Ruby Walsh: Dealing with good fortune is easy, coping with bad luck a bigger test

When Paul Townend and Rachael Blackmore left the tarmac on the Dublin to Birmingham flight last night, both did so feeling very differently to how they felt taking off on the corresponding flight 12 months earlier.
Last year one came chasing a first festival winner and still slightly under the radar, the other came as Willie Mullins’ number two rider, knowing that I would pick the wrong horses at some point and hoping he would benefit from it.
Rachael rode two winners and left a heroine, Paul rode two also, but one was the Cheltenham Gold Cup — a first for him but, crucially, a first for his boss too. He also left a hero.
Cheltenham, in their eyes, was a wonderful place and by this Friday it still may be.
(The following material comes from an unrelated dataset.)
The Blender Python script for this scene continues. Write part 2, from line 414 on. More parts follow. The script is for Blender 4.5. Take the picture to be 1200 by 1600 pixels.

But it could also be a place they can’t wait to leave.
Last night both took off in a slightly quieter, more reflective and intense mood than a year ago. Both know tomorrow is massive. Both are now in the spotlight and their hope from 12 months ago has been replaced by public expectation.
I wasn’t on their flight, but I know what they are feeling and it’s how they will manage the expectation of the throngs of punters that will determine how they feel, emotionally, by Friday.
They will need to be realistic, and cold, about what to expect.
Paul will want to trust his own instinct and ride in the cool calculated manner he always does. Nothing flamboyant, just solid and consistent in the realisation that avoiding mistakes is crucial.
We sat outside Willie Mullins’ tack room on Saturday morning, just him and me, when everyone else had gone to tack up and in a conversational way he recounted the last 10 Supreme Novices’ Hurdles and how all the pacesetters in the Arkles of years gone by had fared. His homework is done, and he is ready to go. I smiled to myself as I walked away to ride third lot: I was that soldier, keen to bounce ideas and plans off someone, focused to the point of obsession and just needing someone to agree with you.
He is ready.
Rachael will look serious and stone-faced as she goes about carrying out the plans she has. With rhythm being a key factor to what she does, Rachel doesn’t really interfere much with the horses she rides, allowing them to use themselves. Tactically, I think she has become one of the best in the business.
Most people of any athletic ability can learn to ride to a certain level, but very few, even professionals, can grasp the art of race-riding as she has. Her ability to control races and the fearless manner she attacks jumps will all help her this week, but it’s mentally where she has an edge too.
Her ability to stay calm and level, leave the race just run behind her and refocus on the next one is what has struck me most.
Her body language in the preliminaries never changes, polite yet cold, focused yet relaxed.
Either could win the Supreme — a bonus for either if they do so — but the Arkle will be their first test. Notebook for Rachael, Cash Back for Paul. Neither horse is a good thing, both tricky in their own ways, but both in the top three in the betting. Both riders will need to be brave and take a chance or two but not be reckless.
Free-talking pundits are expecting a cut-throat gallop and the knives are already sharp to attack the one that goes too hard.
But here is the catch: playing it safe won’t be enough for either to win and, not that losing will affect either after just two races, a bad tactical judgement could be the difference between winning and losing.
Too fast or too slow, which might still be playing on one’s mind when they literally go head to head in the Mares’ Hurdle three races later.
Benie v Honeysuckle is a match. For Paul, victory will be relief more than joy as that is what punters expect of odds-on shots. For Rachael, even if she has unwavering belief in Honeysuckle, it will be seen as a big scalp taken by her.
They will face off again on Wednesday, in the RSA Chase with Minella Indo and Allaho, but Champ will take some of the heat there — a lot more than Frodon will when they go at it again in the Ryanair on Min and A Plus Tard on Thursday.
IF either were to be three up on the other by then, a reverse here would be hard to see, with momentum firmly with the other. Of course, both have plenty of other fancied rides: Al Boum Photo and Chacun Pour Soi for Paul, and Monalee and Aspire Tower for Rachael. And that’s to name just two for each.
Paul is 2/1 to be leading rider, Rachel 9/2, but Paul only rides the one odds-on shot and Rachael has none, so there lies the problem for both.
It doesn’t matter that Paul is getting the chances he deserves for all the years spent as number two to me, getting the chances any champion jockey should be getting or the chances a rider of his talent deserves.
Nor will it matter that Rachael has worked so hard to get from nowhere to the top table, smashing glass ceilings others weakened for her or the fact that she has taken every opportunity given to her. Both have a little age on their side to deal with a setback, but by tomorrow night either could be staring into darkness.
One of their characters is going to be tested because sentiment won’t last long this week and all the goodwill in the world will quickly boil down to those who really have their back.
They have to remember that until the Grand Annual, the final race of the meeting, is run, they will get another chance.
I would love to be handing either the leading rider trophy on Friday evening. That could happen, but it’s easy to deal with that good fortune.
It’s the bad luck they need to prepare for because the margins are very fine over here.